Teatime Challenges

Every now and then I like to spice up Beagle teatime by serving their kibble in food-dispensing toys. We have separate toys for each of them; Beanie gets her kibble in a  plastic jar whose open neck is blocked by a knotted rope, while Biggles gets his food in a hard ball that makes a squeaky noise as it rolls.

At one point we tried giving them both the jar toy, but while Beanie quickly learned to release the kibble in the manner envisaged by the toy’s creator, Biggles found a faster and much more direct method. He simply chewed through the knotted rope then rolled the jar around until the kibble fell out! So, now he gets the more or less chew-proof ball, and Beanie keeps the one remaining undamaged treat jar.

The idea behind such toys is to keep the dog stimulated and occupied so the owner can get some peace, kind of a set-it-and-forget thing, but in our house it doesn’t work out like that – it’s much more interactive. As you’ll see in the video, Biggles rolls his ball around at quite a pace, and inevitably some of the kibble manages to dodge his mouth and find its way under doors and furniture. We quickly learned that it’s absolutely vital to locate all this stray kibble, because if we don’t either he or Beanie (particularly Beanie!) will try to get it on their own, and anything that stands in their way is likely to take serious damage. For that reason, the second the ball goes empty I have to join Biggles for a team kibble hunt. I press my head down close to the floor and try to peer under the furniture, and more often than not I feel his furry head right beside mine as he does the same. Once we’re confident that all the strays have been rounded up and deposited in his stomach, I can turn my attention to Beanie. Usually there’s still a fair chunk of kibble left in her jar and I get to be her hero as I open it up and give her easy access.

A Challenging Tea from Paul Roberts on Vimeo.
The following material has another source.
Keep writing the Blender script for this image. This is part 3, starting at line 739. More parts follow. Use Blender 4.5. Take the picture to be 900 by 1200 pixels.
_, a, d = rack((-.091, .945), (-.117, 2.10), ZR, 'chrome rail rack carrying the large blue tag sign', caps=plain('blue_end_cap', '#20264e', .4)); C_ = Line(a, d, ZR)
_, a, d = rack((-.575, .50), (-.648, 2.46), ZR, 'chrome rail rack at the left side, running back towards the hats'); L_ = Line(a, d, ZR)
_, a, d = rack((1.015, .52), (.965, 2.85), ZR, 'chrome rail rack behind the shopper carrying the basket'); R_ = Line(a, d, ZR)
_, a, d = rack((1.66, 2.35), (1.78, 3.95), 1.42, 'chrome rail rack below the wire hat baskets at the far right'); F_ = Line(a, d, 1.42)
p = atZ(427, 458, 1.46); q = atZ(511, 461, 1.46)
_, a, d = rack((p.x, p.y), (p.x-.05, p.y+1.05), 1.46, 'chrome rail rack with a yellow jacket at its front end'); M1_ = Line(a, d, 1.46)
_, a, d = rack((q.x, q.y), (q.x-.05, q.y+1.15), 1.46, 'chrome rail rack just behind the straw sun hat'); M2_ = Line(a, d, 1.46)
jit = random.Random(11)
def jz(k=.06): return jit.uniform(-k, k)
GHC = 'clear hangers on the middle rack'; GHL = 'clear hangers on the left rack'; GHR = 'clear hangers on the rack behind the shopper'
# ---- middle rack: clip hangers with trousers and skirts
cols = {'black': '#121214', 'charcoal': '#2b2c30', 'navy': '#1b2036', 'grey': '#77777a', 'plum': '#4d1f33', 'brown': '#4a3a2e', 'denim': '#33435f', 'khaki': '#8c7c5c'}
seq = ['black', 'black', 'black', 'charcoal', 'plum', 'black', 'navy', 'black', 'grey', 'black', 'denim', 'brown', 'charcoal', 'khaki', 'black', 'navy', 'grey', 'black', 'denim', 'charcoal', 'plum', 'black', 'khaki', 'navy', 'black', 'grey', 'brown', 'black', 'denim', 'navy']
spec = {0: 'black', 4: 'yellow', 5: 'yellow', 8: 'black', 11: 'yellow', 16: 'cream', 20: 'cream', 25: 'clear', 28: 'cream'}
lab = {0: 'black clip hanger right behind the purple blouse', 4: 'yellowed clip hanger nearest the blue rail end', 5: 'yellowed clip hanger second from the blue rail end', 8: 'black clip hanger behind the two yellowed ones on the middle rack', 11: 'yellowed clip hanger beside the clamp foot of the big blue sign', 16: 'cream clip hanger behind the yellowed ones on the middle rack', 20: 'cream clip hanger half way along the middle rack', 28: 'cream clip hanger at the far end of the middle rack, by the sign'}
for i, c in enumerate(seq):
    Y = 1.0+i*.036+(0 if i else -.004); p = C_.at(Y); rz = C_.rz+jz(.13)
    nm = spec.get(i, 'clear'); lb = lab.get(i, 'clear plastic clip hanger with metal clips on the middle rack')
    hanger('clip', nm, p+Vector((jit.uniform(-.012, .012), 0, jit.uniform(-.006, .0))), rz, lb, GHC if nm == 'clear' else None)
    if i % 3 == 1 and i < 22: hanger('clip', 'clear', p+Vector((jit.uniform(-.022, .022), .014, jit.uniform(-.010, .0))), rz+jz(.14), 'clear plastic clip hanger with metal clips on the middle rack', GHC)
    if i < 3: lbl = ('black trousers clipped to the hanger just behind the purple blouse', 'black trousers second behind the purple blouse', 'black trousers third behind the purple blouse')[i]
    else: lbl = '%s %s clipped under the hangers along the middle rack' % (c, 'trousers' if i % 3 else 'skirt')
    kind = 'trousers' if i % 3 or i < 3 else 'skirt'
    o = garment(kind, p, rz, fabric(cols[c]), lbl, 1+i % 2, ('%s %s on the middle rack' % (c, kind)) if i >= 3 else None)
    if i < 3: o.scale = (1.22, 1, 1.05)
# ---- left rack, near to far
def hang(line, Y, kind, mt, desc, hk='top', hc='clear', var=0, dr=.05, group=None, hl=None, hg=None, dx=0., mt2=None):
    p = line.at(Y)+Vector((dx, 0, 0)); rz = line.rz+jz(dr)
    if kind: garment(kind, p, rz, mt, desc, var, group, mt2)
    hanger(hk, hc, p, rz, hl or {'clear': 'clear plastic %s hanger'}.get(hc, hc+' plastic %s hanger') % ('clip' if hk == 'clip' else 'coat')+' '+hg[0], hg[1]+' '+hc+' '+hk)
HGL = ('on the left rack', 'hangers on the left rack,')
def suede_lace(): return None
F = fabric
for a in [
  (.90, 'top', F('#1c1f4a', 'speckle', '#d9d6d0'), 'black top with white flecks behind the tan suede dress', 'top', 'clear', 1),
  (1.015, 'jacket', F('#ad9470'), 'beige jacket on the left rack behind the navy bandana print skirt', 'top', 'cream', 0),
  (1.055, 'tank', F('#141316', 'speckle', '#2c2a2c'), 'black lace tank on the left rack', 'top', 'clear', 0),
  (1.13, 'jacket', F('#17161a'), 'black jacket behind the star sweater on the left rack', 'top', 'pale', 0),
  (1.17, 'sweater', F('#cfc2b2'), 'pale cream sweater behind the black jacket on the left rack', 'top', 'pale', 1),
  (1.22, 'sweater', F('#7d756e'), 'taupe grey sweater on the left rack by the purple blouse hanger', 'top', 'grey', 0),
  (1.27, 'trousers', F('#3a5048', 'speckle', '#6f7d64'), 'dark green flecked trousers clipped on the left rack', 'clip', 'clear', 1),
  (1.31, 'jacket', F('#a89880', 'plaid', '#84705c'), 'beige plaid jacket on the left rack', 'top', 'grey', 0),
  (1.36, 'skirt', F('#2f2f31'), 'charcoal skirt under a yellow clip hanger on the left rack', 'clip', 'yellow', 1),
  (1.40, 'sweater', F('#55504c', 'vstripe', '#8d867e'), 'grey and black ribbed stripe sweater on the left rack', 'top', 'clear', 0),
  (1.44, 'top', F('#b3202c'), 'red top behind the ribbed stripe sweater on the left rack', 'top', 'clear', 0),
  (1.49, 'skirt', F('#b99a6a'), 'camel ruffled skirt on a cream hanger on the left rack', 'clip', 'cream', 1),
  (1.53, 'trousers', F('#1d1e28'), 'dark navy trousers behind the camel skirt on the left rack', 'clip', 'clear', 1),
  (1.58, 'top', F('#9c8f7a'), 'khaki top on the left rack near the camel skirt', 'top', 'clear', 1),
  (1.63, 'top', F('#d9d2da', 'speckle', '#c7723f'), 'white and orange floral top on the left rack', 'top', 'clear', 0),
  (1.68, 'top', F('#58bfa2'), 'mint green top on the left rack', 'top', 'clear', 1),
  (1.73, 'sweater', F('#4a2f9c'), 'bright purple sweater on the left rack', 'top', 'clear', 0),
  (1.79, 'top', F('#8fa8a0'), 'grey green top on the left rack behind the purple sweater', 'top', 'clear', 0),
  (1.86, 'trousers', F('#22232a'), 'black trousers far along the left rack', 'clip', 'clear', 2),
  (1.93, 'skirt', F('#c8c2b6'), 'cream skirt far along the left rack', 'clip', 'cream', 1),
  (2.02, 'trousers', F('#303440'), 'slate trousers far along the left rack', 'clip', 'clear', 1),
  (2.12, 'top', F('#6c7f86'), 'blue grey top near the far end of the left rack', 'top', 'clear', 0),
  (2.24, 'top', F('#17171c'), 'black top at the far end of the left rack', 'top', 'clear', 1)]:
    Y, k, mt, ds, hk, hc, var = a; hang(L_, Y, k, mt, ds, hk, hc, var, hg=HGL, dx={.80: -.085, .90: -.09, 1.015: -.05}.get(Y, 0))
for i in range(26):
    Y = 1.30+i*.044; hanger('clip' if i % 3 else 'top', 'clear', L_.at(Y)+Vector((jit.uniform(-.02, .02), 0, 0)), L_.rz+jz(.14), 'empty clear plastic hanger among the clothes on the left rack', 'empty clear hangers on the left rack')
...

4 Replies to “Teatime Challenges”

  1. Paul Post author

    I *think* we got it out of our local Tesco, but I’ve seen them in a few other pet stores. The thing about them is that their made of a rigid plastic, have a single hole for loading/food release, and the noise they make is powered by movement rather than batteries. Cheap and cheerful but it’s survived for 18 months so far and that’s no minor accomplishment!